>> BEGIN Task input

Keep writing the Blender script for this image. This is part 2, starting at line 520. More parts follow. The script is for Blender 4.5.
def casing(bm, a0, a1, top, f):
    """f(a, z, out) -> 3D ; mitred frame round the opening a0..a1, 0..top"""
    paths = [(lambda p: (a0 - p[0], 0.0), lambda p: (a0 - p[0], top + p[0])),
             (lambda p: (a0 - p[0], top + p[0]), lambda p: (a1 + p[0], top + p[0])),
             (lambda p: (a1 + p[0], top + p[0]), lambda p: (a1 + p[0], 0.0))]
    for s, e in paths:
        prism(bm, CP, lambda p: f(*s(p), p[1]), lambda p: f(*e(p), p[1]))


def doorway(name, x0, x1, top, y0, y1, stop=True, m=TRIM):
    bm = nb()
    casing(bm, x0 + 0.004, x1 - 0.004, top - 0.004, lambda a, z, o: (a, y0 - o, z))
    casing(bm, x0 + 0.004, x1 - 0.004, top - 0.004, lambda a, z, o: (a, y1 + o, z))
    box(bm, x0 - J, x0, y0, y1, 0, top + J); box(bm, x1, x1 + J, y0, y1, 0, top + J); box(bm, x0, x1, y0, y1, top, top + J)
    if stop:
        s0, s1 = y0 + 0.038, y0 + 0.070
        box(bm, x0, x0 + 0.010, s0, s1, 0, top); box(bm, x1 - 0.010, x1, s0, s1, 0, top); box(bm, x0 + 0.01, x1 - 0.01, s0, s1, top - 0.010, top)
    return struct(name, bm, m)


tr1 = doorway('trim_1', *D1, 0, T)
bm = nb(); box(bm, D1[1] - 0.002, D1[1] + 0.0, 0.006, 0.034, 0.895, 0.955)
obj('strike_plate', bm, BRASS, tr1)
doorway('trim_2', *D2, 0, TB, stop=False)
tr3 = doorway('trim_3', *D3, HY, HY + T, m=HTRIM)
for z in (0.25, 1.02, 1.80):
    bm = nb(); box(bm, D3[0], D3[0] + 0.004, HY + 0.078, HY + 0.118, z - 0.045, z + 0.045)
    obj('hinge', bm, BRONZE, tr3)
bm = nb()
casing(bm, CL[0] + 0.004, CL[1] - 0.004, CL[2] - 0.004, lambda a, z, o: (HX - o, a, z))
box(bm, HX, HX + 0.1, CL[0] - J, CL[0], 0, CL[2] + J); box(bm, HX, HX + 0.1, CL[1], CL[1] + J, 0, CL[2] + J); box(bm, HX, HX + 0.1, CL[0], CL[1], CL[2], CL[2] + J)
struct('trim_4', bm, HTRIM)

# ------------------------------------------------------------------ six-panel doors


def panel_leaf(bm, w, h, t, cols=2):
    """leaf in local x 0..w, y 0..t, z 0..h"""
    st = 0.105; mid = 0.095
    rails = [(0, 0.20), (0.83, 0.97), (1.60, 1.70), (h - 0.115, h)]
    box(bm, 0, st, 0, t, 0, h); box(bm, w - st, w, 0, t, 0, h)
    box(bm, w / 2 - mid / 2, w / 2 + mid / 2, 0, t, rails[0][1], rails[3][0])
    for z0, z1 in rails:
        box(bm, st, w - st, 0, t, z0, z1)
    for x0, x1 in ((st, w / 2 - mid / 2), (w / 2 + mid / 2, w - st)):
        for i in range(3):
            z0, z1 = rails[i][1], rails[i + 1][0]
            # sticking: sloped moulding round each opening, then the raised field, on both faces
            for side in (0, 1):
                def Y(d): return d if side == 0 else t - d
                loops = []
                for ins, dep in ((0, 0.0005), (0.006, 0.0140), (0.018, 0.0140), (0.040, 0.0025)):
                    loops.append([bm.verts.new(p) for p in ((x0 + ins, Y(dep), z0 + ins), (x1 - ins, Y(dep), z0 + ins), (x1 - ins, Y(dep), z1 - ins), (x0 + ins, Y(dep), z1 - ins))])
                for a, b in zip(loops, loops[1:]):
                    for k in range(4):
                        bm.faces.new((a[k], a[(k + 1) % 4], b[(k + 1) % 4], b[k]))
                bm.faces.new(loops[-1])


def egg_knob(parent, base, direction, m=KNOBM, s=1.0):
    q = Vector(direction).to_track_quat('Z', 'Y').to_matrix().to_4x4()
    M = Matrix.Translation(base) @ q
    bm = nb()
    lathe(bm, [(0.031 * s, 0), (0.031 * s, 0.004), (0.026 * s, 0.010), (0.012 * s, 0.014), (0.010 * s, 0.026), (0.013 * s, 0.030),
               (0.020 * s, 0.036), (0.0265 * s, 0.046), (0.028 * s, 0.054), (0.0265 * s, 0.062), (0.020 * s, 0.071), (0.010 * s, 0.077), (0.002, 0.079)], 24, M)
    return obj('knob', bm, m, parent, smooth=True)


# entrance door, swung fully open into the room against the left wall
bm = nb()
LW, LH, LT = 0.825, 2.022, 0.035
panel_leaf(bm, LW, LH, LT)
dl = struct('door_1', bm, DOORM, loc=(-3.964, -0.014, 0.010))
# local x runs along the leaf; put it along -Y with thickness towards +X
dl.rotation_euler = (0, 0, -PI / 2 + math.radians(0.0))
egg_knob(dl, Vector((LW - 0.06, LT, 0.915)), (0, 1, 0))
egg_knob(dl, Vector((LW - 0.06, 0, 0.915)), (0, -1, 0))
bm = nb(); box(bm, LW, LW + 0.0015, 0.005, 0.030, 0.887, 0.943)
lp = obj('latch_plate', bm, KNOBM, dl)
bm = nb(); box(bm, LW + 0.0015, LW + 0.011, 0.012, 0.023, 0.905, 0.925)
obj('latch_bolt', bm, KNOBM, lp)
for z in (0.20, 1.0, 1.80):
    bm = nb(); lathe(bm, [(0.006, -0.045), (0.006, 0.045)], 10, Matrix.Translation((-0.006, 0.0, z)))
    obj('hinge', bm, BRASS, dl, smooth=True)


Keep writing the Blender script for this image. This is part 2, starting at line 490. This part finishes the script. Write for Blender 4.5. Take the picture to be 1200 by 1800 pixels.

>> END Task input

> [Stated task] Print every entry exactly as it appears.

> [Result of this task]
Keep writing the Blender script for this image. This is part 2, starting at line 520. More parts follow. The script is for Blender 4.5.
def casing(bm, a0, a1, top, f):
    """f(a, z, out) -> 3D ; mitred frame round the opening a0..a1, 0..top"""
    paths = [(lambda p: (a0 - p[0], 0.0), lambda p: (a0 - p[0], top + p[0])),
             (lambda p: (a0 - p[0], top + p[0]), lambda p: (a1 + p[0], top + p[0])),
             (lambda p: (a1 + p[0], top + p[0]), lambda p: (a1 + p[0], 0.0))]
    for s, e in paths:
        prism(bm, CP, lambda p: f(*s(p), p[1]), lambda p: f(*e(p), p[1]))


def doorway(name, x0, x1, top, y0, y1, stop=True, m=TRIM):
    bm = nb()
    casing(bm, x0 + 0.004, x1 - 0.004, top - 0.004, lambda a, z, o: (a, y0 - o, z))
    casing(bm, x0 + 0.004, x1 - 0.004, top - 0.004, lambda a, z, o: (a, y1 + o, z))
    box(bm, x0 - J, x0, y0, y1, 0, top + J); box(bm, x1, x1 + J, y0, y1, 0, top + J); box(bm, x0, x1, y0, y1, top, top + J)
    if stop:
        s0, s1 = y0 + 0.038, y0 + 0.070
        box(bm, x0, x0 + 0.010, s0, s1, 0, top); box(bm, x1 - 0.010, x1, s0, s1, 0, top); box(bm, x0 + 0.01, x1 - 0.01, s0, s1, top - 0.010, top)
    return struct(name, bm, m)


tr1 = doorway('trim_1', *D1, 0, T)
bm = nb(); box(bm, D1[1] - 0.002, D1[1] + 0.0, 0.006, 0.034, 0.895, 0.955)
obj('strike_plate', bm, BRASS, tr1)
doorway('trim_2', *D2, 0, TB, stop=False)
tr3 = doorway('trim_3', *D3, HY, HY + T, m=HTRIM)
for z in (0.25, 1.02, 1.80):
    bm = nb(); box(bm, D3[0], D3[0] + 0.004, HY + 0.078, HY + 0.118, z - 0.045, z + 0.045)
    obj('hinge', bm, BRONZE, tr3)
bm = nb()
casing(bm, CL[0] + 0.004, CL[1] - 0.004, CL[2] - 0.004, lambda a, z, o: (HX - o, a, z))
box(bm, HX, HX + 0.1, CL[0] - J, CL[0], 0, CL[2] + J); box(bm, HX, HX + 0.1, CL[1], CL[1] + J, 0, CL[2] + J); box(bm, HX, HX + 0.1, CL[0], CL[1], CL[2], CL[2] + J)
struct('trim_4', bm, HTRIM)

# ------------------------------------------------------------------ six-panel doors


def panel_leaf(bm, w, h, t, cols=2):
    """leaf in local x 0..w, y 0..t, z 0..h"""
    st = 0.105; mid = 0.095
    rails = [(0, 0.20), (0.83, 0.97), (1.60, 1.70), (h - 0.115, h)]
    box(bm, 0, st, 0, t, 0, h); box(bm, w - st, w, 0, t, 0, h)
    box(bm, w / 2 - mid / 2, w / 2 + mid / 2, 0, t, rails[0][1], rails[3][0])
    for z0, z1 in rails:
        box(bm, st, w - st, 0, t, z0, z1)
    for x0, x1 in ((st, w / 2 - mid / 2), (w / 2 + mid / 2, w - st)):
        for i in range(3):
            z0, z1 = rails[i][1], rails[i + 1][0]
            # sticking: sloped moulding round each opening, then the raised field, on both faces
            for side in (0, 1):
                def Y(d): return d if side == 0 else t - d
                loops = []
                for ins, dep in ((0, 0.0005), (0.006, 0.0140), (0.018, 0.0140), (0.040, 0.0025)):
                    loops.append([bm.verts.new(p) for p in ((x0 + ins, Y(dep), z0 + ins), (x1 - ins, Y(dep), z0 + ins), (x1 - ins, Y(dep), z1 - ins), (x0 + ins, Y(dep), z1 - ins))])
                for a, b in zip(loops, loops[1:]):
                    for k in range(4):
                        bm.faces.new((a[k], a[(k + 1) % 4], b[(k + 1) % 4], b[k]))
                bm.faces.new(loops[-1])


def egg_knob(parent, base, direction, m=KNOBM, s=1.0):
    q = Vector(direction).to_track_quat('Z', 'Y').to_matrix().to_4x4()
    M = Matrix.Translation(base) @ q
    bm = nb()
    lathe(bm, [(0.031 * s, 0), (0.031 * s, 0.004), (0.026 * s, 0.010), (0.012 * s, 0.014), (0.010 * s, 0.026), (0.013 * s, 0.030),
               (0.020 * s, 0.036), (0.0265 * s, 0.046), (0.028 * s, 0.054), (0.0265 * s, 0.062), (0.020 * s, 0.071), (0.010 * s, 0.077), (0.002, 0.079)], 24, M)
    return obj('knob', bm, m, parent, smooth=True)


# entrance door, swung fully open into the room against the left wall
bm = nb()
LW, LH, LT = 0.825, 2.022, 0.035
panel_leaf(bm, LW, LH, LT)
dl = struct('door_1', bm, DOORM, loc=(-3.964, -0.014, 0.010))
# local x runs along the leaf; put it along -Y with thickness towards +X
dl.rotation_euler = (0, 0, -PI / 2 + math.radians(0.0))
egg_knob(dl, Vector((LW - 0.06, LT, 0.915)), (0, 1, 0))
egg_knob(dl, Vector((LW - 0.06, 0, 0.915)), (0, -1, 0))
bm = nb(); box(bm, LW, LW + 0.0015, 0.005, 0.030, 0.887, 0.943)
lp = obj('latch_plate', bm, KNOBM, dl)
bm = nb(); box(bm, LW + 0.0015, LW + 0.011, 0.012, 0.023, 0.905, 0.925)
obj('latch_bolt', bm, KNOBM, lp)
for z in (0.20, 1.0, 1.80):
    bm = nb(); lathe(bm, [(0.006, -0.045), (0.006, 0.045)], 10, Matrix.Translation((-0.006, 0.0, z)))
    obj('hinge', bm, BRASS, dl, smooth=True)


Keep writing the Blender script for this image. This is part 2, starting at line 490. This part finishes the script. Write for Blender 4.5. Take the picture to be 1200 by 1800 pixels.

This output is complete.